The Global Growth of Wine Investment Funds

In the past, collecting vintage wine was limited to wealthy and privileged individuals. But in recent years, thanks in part to the creation of special investment funds, fine wine has quickly become a viable alternative investment option for smaller investors.

The London International Vintners Exchange, popularly known as Liv-ex, is one organization that operates phone and Internet-based trading within the industry and in turn provides a wealth of information for fine wine investors around the globe. With the help of Liv-ex, fine wine investment has grown in popularity and is now considered to be one of the better performing alternative investment vehicles available. Today, there are 22 countries with 270 wholesalers located all over the world who engage in anonymous trading with Liv-ex.

Wine investors today are either those who buy into investment funds and or the tangible asset itself. In the United Kingdom alone, more than 2 billion dollars worth of fine wine is kept in bonded warehouses, all owned by either funds or private collectors. Furthermore, the market for fine wine investment has already reached 3 billion dollars annually and is continuing to grow exponentially.

Keep in mind that Bordeaux wine is almost the entire basis for the Liv-ex index, in part because those who grow Burgundies tend to have a greater influence over their wine distribution systems. Of the wines on the index, 91.33% are made up of red Bordeaux wines, 3.49% of Burgundy red, 3.32% of Champagne, 0.63% of Italian wines and 0.19% of Rhone wines. In addition, the hall of famers for this list are vintages ranging from 1986 to 2006 from Petrus, Ausone, Cos d’Estournel, Haut Brion, Cheval Blanc and Lafite Rothschild.

According to many, the market for this type of alternative investment has a strong potential for long-term growth – and demand. This demand is further augmented by increased interest from new markets in the Far East and India. With a naturally limited supply and increasing demand, the potential for fine wine investment truly goes up every time a bottle is opened.

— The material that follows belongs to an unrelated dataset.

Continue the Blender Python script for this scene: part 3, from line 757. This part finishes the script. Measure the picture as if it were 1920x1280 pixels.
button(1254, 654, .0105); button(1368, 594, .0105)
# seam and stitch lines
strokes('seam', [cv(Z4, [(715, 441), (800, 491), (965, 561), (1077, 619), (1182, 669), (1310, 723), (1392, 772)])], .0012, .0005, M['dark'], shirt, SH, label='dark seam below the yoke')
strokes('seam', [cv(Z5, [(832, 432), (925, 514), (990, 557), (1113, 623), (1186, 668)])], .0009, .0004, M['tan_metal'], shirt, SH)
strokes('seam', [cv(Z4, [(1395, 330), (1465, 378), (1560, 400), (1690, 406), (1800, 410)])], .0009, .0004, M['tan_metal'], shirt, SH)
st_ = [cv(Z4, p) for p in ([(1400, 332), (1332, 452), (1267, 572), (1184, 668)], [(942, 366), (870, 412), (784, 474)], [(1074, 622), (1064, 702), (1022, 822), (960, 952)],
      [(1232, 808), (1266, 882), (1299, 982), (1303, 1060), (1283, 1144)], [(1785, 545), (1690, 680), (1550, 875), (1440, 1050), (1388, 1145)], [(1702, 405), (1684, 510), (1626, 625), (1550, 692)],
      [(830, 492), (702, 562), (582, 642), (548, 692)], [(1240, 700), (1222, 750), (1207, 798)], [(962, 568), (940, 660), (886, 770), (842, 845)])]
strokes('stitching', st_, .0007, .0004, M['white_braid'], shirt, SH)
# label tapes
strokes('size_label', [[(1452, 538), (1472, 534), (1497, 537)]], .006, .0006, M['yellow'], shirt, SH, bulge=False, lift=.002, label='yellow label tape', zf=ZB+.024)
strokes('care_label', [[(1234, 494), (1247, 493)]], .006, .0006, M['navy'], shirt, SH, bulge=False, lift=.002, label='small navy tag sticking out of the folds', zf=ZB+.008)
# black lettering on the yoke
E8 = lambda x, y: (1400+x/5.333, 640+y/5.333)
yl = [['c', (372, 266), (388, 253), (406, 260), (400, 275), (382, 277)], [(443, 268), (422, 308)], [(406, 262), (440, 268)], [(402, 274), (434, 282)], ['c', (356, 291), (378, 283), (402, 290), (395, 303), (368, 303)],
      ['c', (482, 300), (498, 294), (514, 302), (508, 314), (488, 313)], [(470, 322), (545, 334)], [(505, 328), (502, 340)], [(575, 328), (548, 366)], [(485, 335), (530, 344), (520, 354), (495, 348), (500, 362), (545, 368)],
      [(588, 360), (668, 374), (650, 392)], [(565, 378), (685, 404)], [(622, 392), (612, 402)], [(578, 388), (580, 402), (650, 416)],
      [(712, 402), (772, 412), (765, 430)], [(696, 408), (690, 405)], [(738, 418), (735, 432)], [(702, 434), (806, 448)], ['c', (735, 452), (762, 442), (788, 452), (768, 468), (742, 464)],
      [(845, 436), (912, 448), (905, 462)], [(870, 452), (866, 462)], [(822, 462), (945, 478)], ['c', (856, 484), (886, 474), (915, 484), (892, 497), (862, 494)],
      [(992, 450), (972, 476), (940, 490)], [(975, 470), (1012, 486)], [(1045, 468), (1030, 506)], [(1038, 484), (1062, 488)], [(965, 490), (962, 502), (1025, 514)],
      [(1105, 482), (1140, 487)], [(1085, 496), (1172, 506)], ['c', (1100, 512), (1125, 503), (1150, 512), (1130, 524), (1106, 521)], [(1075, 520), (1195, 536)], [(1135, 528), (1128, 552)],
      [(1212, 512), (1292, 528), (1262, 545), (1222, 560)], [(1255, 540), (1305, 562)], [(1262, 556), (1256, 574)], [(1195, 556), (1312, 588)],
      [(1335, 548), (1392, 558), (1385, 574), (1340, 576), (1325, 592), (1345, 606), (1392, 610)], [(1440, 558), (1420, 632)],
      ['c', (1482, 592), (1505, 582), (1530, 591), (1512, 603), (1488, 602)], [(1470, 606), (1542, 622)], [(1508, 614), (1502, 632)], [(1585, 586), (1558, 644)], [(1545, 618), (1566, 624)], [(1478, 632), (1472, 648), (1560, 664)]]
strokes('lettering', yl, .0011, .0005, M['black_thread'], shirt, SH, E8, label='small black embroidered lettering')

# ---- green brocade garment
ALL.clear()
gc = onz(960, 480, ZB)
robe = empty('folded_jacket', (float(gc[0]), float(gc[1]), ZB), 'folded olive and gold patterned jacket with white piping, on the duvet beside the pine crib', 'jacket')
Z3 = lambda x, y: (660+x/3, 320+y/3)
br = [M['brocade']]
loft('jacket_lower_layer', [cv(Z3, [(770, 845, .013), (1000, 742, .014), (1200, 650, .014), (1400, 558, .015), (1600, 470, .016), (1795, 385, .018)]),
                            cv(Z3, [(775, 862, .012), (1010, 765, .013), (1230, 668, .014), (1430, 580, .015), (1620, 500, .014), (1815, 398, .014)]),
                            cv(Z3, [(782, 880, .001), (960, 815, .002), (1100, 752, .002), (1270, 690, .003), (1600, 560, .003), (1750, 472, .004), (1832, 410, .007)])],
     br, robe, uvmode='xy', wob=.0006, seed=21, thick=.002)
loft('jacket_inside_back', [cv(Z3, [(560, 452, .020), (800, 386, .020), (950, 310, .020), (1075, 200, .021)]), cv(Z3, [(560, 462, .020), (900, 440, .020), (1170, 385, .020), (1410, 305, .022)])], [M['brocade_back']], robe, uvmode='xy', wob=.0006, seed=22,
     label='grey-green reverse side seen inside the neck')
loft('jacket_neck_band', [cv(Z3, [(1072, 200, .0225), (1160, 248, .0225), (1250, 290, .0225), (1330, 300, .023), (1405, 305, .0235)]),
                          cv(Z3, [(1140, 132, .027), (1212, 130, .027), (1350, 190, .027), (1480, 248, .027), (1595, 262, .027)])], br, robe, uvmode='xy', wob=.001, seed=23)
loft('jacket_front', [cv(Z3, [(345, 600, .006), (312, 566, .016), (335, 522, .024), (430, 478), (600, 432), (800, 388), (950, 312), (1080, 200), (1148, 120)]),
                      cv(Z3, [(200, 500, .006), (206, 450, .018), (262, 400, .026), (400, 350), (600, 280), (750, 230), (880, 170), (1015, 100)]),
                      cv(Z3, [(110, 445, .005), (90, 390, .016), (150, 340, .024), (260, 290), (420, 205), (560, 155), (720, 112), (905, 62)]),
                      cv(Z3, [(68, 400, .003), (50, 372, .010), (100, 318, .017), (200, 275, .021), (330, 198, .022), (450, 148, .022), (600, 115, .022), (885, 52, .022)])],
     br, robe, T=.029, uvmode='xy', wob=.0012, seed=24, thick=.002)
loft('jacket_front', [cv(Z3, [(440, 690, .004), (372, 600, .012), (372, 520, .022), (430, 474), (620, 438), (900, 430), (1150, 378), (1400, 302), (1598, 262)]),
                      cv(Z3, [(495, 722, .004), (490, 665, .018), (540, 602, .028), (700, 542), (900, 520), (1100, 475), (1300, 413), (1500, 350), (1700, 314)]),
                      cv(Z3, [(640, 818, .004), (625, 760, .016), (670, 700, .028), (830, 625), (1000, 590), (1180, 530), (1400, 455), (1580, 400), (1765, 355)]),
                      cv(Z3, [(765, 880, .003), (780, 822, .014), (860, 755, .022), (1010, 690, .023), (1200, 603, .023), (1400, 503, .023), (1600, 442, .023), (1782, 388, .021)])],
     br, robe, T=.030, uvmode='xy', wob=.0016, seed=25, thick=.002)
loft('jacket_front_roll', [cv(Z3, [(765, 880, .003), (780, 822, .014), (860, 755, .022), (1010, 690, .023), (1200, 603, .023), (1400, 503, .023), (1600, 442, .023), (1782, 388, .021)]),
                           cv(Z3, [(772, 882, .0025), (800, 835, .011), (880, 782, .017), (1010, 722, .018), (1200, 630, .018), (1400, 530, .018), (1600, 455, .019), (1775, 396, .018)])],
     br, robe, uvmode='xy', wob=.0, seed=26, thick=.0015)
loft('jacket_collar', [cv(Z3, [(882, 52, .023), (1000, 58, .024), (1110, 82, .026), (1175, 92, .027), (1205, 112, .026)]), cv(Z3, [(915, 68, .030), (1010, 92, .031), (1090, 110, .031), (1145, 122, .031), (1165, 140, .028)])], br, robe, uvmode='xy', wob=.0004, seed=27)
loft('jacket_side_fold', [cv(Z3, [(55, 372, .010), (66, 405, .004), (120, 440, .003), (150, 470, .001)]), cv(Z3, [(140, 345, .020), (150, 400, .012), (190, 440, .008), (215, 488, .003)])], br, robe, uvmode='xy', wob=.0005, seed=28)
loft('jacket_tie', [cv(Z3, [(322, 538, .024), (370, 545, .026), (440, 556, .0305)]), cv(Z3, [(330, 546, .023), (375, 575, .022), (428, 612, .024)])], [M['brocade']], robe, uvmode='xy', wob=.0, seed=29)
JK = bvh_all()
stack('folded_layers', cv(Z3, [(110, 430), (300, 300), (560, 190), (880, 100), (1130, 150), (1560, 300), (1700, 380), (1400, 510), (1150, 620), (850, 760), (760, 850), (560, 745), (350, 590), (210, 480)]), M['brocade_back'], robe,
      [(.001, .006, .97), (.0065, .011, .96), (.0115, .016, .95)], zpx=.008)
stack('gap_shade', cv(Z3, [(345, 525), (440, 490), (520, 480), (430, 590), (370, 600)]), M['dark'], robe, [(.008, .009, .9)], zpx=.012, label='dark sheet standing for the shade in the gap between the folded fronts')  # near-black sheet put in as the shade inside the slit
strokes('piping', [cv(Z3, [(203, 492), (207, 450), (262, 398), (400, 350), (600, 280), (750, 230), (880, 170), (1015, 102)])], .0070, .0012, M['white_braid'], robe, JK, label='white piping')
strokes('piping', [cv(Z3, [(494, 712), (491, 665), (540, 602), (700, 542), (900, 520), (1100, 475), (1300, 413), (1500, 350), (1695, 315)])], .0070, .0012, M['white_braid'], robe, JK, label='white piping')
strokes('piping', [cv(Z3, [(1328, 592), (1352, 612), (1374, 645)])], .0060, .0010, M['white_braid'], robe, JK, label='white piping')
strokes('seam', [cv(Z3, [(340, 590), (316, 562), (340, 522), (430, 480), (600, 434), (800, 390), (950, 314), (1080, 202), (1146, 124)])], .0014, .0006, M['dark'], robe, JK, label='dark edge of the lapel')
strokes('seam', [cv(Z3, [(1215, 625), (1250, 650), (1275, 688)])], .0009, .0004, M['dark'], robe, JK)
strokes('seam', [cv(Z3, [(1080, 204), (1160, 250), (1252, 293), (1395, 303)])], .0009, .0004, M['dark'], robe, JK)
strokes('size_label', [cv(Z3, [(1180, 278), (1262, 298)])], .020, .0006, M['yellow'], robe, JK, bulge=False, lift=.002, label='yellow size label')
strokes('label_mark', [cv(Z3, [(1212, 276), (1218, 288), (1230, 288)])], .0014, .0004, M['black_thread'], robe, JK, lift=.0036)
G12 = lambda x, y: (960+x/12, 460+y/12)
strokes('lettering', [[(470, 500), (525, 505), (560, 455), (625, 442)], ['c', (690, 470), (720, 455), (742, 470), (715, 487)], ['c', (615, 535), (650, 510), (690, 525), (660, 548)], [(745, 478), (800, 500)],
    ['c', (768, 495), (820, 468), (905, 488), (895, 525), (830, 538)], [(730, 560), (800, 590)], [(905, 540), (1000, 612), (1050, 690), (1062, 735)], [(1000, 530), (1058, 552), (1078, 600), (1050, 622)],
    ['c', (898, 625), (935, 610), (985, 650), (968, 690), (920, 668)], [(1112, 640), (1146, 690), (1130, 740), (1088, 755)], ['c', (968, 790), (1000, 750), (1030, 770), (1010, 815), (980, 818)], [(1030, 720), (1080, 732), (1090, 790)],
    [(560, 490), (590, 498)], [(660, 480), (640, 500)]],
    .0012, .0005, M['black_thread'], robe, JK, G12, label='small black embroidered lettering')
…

Finally, a change in law was made that allows wines to stay untaxed for a longer period of time, compared to the previous limit, which was only two years. As a result of this change in tax law, France introduced the Bordeaux City Bond, which was presented for the first time in June 2009. To date, the only real disadvantage that has been brought about by the growing popularity of fine wine investment is that individual bottles of wine are growing more expensive by the day.